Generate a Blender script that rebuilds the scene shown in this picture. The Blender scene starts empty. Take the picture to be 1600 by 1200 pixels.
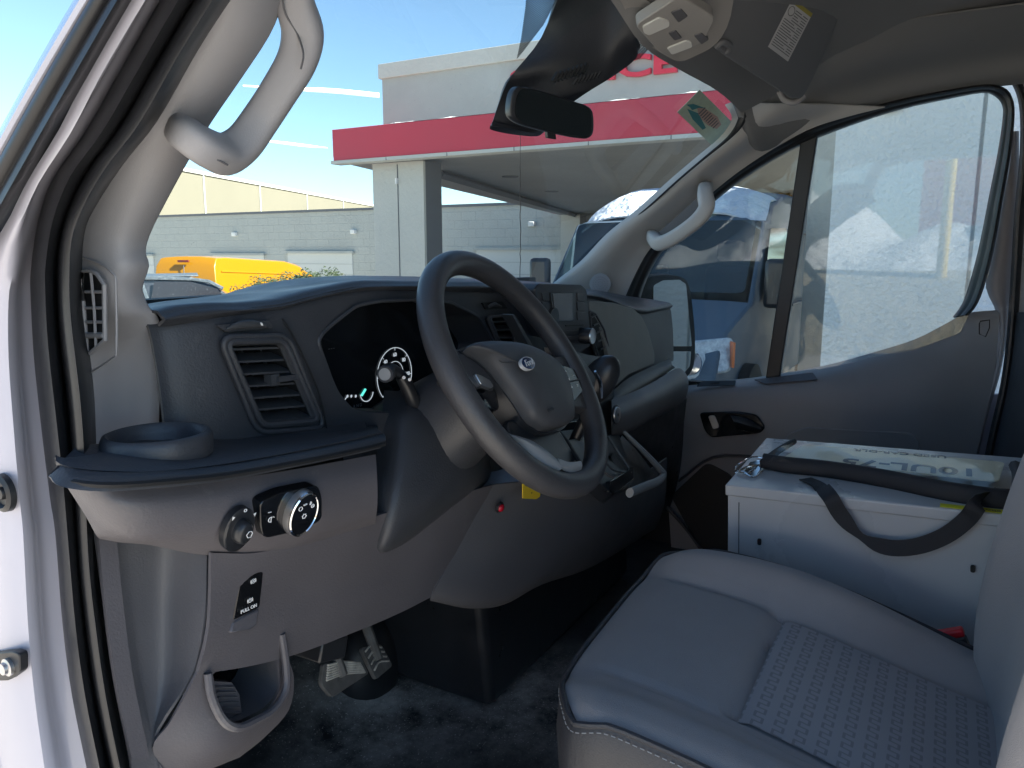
import bpy, bmesh, math, random
from mathutils import Vector, Matrix
random.seed(7)
R_ = math.radians
scn = bpy.context.scene
COL = scn.collection
# ---------------- camera, world, sun ----------------
FPX = 1200.0
PITCH, YAW = R_(9.7), R_(60.5)          # looks across the cab from outside the driver door; Y = van forward, X = van right
CAM = Vector((0, 0, 1.68))
FW = Vector((math.sin(YAW)*math.cos(PITCH), math.cos(YAW)*math.cos(PITCH), -math.sin(PITCH)))
RT = Vector((math.cos(YAW), -math.sin(YAW), 0))
UP = RT.cross(FW)
cd = bpy.data.cameras.new('camera'); cam = bpy.data.objects.new('camera', cd); COL.objects.link(cam)
cam.matrix_world = Matrix((( RT.x, UP.x, -FW.x, CAM.x), (RT.y, UP.y, -FW.y, CAM.y), (RT.z, UP.z, -FW.z, CAM.z), (0, 0, 0, 1)))
cd.sensor_width = 36; cd.lens = 36*FPX/1600; cd.clip_start = 0.02; cd.clip_end = 8000
scn.camera = cam
scn.render.resolution_x = 1024; scn.render.resolution_y = 768
SUN_EL, SUN_AZ = R_(36), R_(176)        # azimuth clockwise from +Y
w = bpy.data.worlds.new('World'); scn.world = w; w.use_nodes = True
nt = w.node_tree; bg = nt.nodes['Background']
sky = nt.nodes.new('ShaderNodeTexSky'); sky.sky_type = 'NISHITA'; sky.sun_disc = False
sky.sun_elevation = SUN_EL; sky.sun_rotation = SUN_AZ; sky.air_density = .8; sky.dust_density = .3; sky.ozone_density = 1.0; sky.altitude = 600
tint = nt.nodes.new('ShaderNodeMix'); tint.data_type = 'RGBA'; tint.blend_type = 'MULTIPLY'; tint.inputs[0].default_value = 1; tint.inputs[7].default_value = (.86, .97, .95, 1)
nt.links.new(sky.outputs[0], tint.inputs[6]); nt.links.new(tint.outputs[2], bg.inputs[0]); bg.inputs[1].default_value = 0.052
sd = bpy.data.lights.new('sun', 'SUN'); sd.energy = 4.2; sd.angle = R_(.5); sd.color = (1, .94, .85)
so = bpy.data.objects.new('sun', sd); COL.objects.link(so)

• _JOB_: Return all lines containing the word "scene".

• _SOLUTION TO THE EXERCISE_:
Generate a Blender script that rebuilds the scene shown in this picture. The Blender scene starts empty. Take the picture to be 1600 by 1200 pixels.
scn = bpy.context.scene